▸ **Direction**:
Every entry below should be transcribed exactly; pictures stay out of the copy.

▸ **Data excerpts**:
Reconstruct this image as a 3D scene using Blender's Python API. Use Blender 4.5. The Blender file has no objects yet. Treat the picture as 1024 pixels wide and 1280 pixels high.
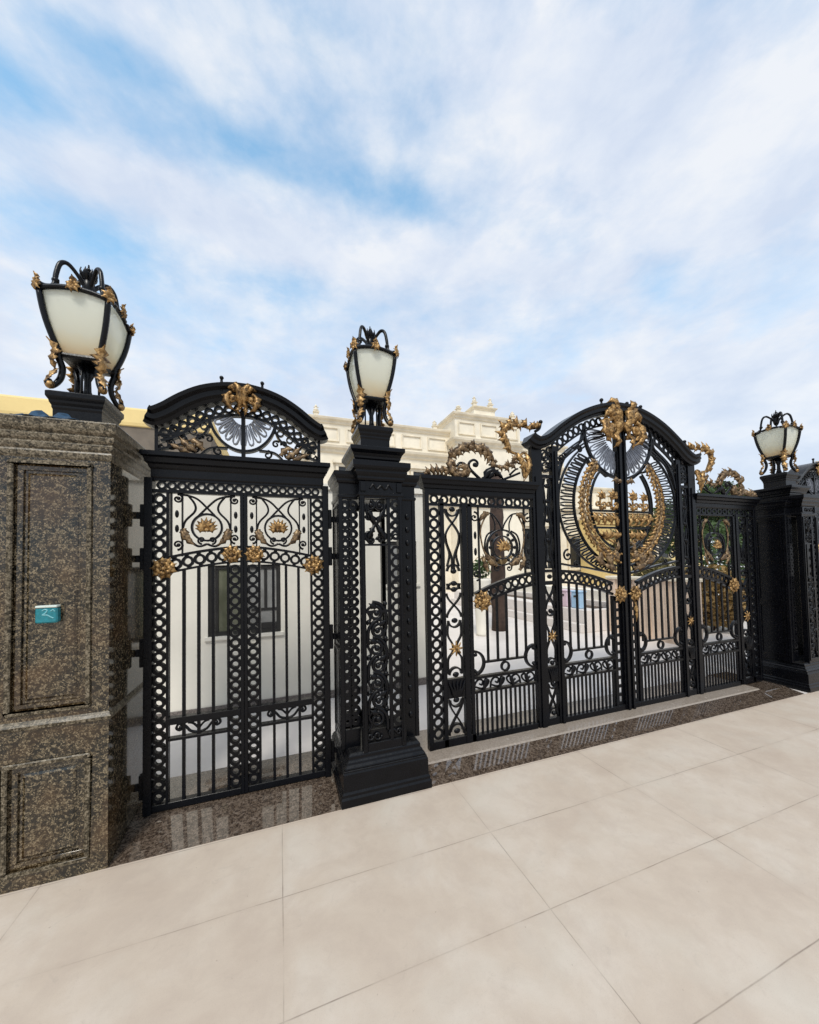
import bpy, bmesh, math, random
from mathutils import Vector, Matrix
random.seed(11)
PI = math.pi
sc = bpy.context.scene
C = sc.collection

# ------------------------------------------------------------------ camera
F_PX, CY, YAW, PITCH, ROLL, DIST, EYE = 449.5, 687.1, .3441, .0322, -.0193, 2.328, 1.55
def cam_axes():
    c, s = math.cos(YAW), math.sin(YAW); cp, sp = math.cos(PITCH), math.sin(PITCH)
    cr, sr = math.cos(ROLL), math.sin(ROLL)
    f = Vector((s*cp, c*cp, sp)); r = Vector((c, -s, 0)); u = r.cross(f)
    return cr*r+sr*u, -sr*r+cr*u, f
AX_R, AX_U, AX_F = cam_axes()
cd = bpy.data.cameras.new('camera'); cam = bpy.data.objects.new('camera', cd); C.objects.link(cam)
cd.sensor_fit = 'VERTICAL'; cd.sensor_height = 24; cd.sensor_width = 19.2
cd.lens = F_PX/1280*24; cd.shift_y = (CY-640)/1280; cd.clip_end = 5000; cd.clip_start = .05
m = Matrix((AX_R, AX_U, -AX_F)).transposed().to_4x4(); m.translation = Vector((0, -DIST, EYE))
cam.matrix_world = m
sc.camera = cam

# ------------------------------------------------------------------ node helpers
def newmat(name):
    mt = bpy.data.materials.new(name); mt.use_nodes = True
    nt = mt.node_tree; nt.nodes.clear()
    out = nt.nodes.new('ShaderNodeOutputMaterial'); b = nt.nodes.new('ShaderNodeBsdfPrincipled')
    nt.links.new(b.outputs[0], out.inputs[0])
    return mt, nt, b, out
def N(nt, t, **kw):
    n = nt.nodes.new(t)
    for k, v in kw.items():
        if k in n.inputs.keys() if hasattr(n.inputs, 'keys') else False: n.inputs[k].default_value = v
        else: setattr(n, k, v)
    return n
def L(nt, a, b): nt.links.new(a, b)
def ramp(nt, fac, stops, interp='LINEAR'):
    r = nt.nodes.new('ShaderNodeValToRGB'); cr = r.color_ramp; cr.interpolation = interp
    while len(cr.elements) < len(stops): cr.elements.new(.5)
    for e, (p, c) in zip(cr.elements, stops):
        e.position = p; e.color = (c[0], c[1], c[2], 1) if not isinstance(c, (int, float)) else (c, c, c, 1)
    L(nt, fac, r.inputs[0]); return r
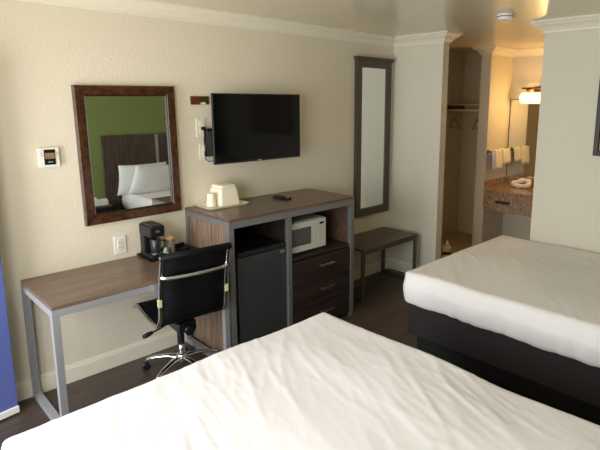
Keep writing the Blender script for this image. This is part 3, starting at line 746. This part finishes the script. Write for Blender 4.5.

▸ **Result below**:
Reconstruct this image as a 3D scene using Blender's Python API. Use Blender 4.5. The Blender file has no objects yet. Treat the picture as 1024 pixels wide and 1280 pixels high.
import bpy, bmesh, math, random
from mathutils import Vector, Matrix
random.seed(11)
PI = math.pi
sc = bpy.context.scene
C = sc.collection

# ------------------------------------------------------------------ camera
F_PX, CY, YAW, PITCH, ROLL, DIST, EYE = 449.5, 687.1, .3441, .0322, -.0193, 2.328, 1.55
def cam_axes():
    c, s = math.cos(YAW), math.sin(YAW); cp, sp = math.cos(PITCH), math.sin(PITCH)
    cr, sr = math.cos(ROLL), math.sin(ROLL)
    f = Vector((s*cp, c*cp, sp)); r = Vector((c, -s, 0)); u = r.cross(f)
    return cr*r+sr*u, -sr*r+cr*u, f
AX_R, AX_U, AX_F = cam_axes()
cd = bpy.data.cameras.new('camera'); cam = bpy.data.objects.new('camera', cd); C.objects.link(cam)
cd.sensor_fit = 'VERTICAL'; cd.sensor_height = 24; cd.sensor_width = 19.2
cd.lens = F_PX/1280*24; cd.shift_y = (CY-640)/1280; cd.clip_end = 5000; cd.clip_start = .05
m = Matrix((AX_R, AX_U, -AX_F)).transposed().to_4x4(); m.translation = Vector((0, -DIST, EYE))
cam.matrix_world = m
sc.camera = cam

# ------------------------------------------------------------------ node helpers
def newmat(name):
    mt = bpy.data.materials.new(name); mt.use_nodes = True
    nt = mt.node_tree; nt.nodes.clear()
    out = nt.nodes.new('ShaderNodeOutputMaterial'); b = nt.nodes.new('ShaderNodeBsdfPrincipled')
    nt.links.new(b.outputs[0], out.inputs[0])
    return mt, nt, b, out
def N(nt, t, **kw):
    n = nt.nodes.new(t)
    for k, v in kw.items():
        if k in n.inputs.keys() if hasattr(n.inputs, 'keys') else False: n.inputs[k].default_value = v
        else: setattr(n, k, v)
    return n
def L(nt, a, b): nt.links.new(a, b)
def ramp(nt, fac, stops, interp='LINEAR'):
    r = nt.nodes.new('ShaderNodeValToRGB'); cr = r.color_ramp; cr.interpolation = interp
    while len(cr.elements) < len(stops): cr.elements.new(.5)
    for e, (p, c) in zip(cr.elements, stops):
        e.position = p; e.color = (c[0], c[1], c[2], 1) if not isinstance(c, (int, float)) else (c, c, c, 1)
    L(nt, fac, r.inputs[0]); return r
Keep writing the Blender script for this image. This is part 3, starting at line 746. This part finishes the script. Write for Blender 4.5.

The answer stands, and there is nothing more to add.